The idea behind "Free Gaza from Hamas" is that if you remove an element as radical as Hamas, more moderate elements will fill the void, which will result in more peaceful relations between Israel and Palestine. I remain unconvinced that freeing Gaza from Hamas is going to solve woes between Israelis and Palestinians. 

There is little evidence of Gazans protesting or uprising against Hamas. To say that Gazans do not protest or uprise because they are in an authoritarian regime is a copout. There have been multiple revolutions and revolts in authoritarian countries throughout history when the people have had enough with the ruling government. In spite of its crackdowns of protestors, even a country as totalitarian as China has its dissenters. 

It is more than a lack of public dissent, even in spite of the high rates of unemployment and poverty in Gaza. It goes beyond "ordinary Palestinians" cheering in the streets at Hamas' October 7 or even gathering intelligence to help out Hamas. I found survey results from Palestinian Center for Policy and Survey Research (PCPSR). PCPSR is a Palestinian research organization based in Ramallah, which means no one can accuse them of being pro-Israel. These results from PCPSR will give you a sense of how most Gazans view Israel and having Jewish neighbors:

  • As of September 2023, 51 percent of Gazans support armed resistance against Israel and 67 percent are opposed to a two-state solution. 
  • In June 2023, 38 percent of Gazans view the creation of Hamas as the single best thing to happen to Palestinians since the creation of the state of Israel (PCPSR, p. 3-4).
  • If there were an election between Ismael Haniyyah (the current Hamas leader), Mahmoud Abbas (the current PLO leader), and Marwan Barghouti (the leader of the first and second Intifadas), 45 percent of Gazans would chose Haniyyah, 37 percent for Barghouti, and 16 percent for Abbas (ibid., p. 14). Even if you expand the candidate list, Haniyyah and Barghouti would still have half the Gazan votes. Other potentials include Hamas co-founder Khaled Mashal and Gazan Chief of Hamas Yahwa Sinwar (ibid., p. 15).
  • Gazans think that the so-called "occupation" is more pressing than unemployment or corruption (ibid., p. 17-18), which is another sign of how Gazans would rather blame Israel than the terrorists governing them.
  • When asked what is the most important lesson since the creation of the state of Israel, only 15 percent of Gazans said it was the need to seek political solutions to the conflict with Israel. 28 percent said it was staying steadfast on the ground, with an additional 32 percent saying to build military capacity to liberate so-called "occupied territories" (ibid., p. 23).
  • Gazans show no moral qualms with harming Israelis. In March 2023, 71 percent of Palestinians said that they supported Palestinian terrorists attacking and killing two Israeli brothers who were simply driving on a road near Huwara. In September 2019, 80 percent of Gazans were fine with planting the IED and subsequent bombing that killed 17-year-old Rina Shnerb, as well as injuring her family. In December 2015, 85 percent of Gazans were supportive of stabbing Israelis with knives. 
This is not to say that all Gazans are Hamas or supportive of Hamas. At the same, there is strong Gazan antipathy towards Israel and strong support for Hamas and its genocidal intent. Those in the West think that pluralism and democracy are norms. It seems inconceivable that there would be a group of people that by and large despises its neighbor for being of a different religion and ethnicity. That is precisely the problem of imposing Western values and understanding onto a situation in a different culture: it does not work. It is the same sort of thinking that got the United States in trouble when trying to bring democracy to Iraq.

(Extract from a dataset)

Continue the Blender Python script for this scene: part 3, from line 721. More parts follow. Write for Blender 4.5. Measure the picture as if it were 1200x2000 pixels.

Sadly, this phenomenon of despising Israel is nothing new. In 2010, Pew Research found that only 2 percent of Gazans viewed Jews favorably. Speaking of history, let us take something else into consideration. Hamas was founded in December 1987. The Israeli-Arab conflict predates Hamas. It also predates Benjamin Netanyahu, settlements, the creation of the Palestinian state in 1967, and the armistice lines of 1967. Arab nations were denying Israel's right to exist well before Hamas was even a thought.

We can talk about the nuance of the Middle Eastern conflict. As someone who studied international relations in his postsecondary studies, I can tell you that any conflict in international relations has its history and complications, even between Ecuador and Peru. What I will say is that the complication in the Israeli-Arab conflict has a simple undercurrent: Each time peace has been offered to Palestinians (or in the earlier pre-1967 renditions, for [Jordanian] Arabs), they have responded with a resounding "Hell no!" 

There have been multiple times where the Arabs were offered "land for peace": the Peel Commission of 1937, the UN Partition Plan of 1947, UN Resolution 194 (1949), UN Resolution 242 (1967), the Camp David Accords (1978), the Oslo Accords (1993), the Camp David Summit (2000), the Olmert Peace Plan (2008), and John Kerry's Peace Plan (2013). If the Palestinians wanted peace, they would have had it by now. 

Hamas has got to go, no question about that. Conversely, the issue is not with Hamas per se, but with one group of people who does not want Jewish neighbors in its backyard. Unsurprisingly, Israel is not willing to compromise on its existence. Getting rid of Hamas will not get rid of decades of anti-Semitism that has been so engrained in the minds of Palestinians. Until Arabs in the West Bank and Gaza wanting to live side-by-side with Jews is a norm rather than an aberration, there will continue to be violence and strife in the Middle East.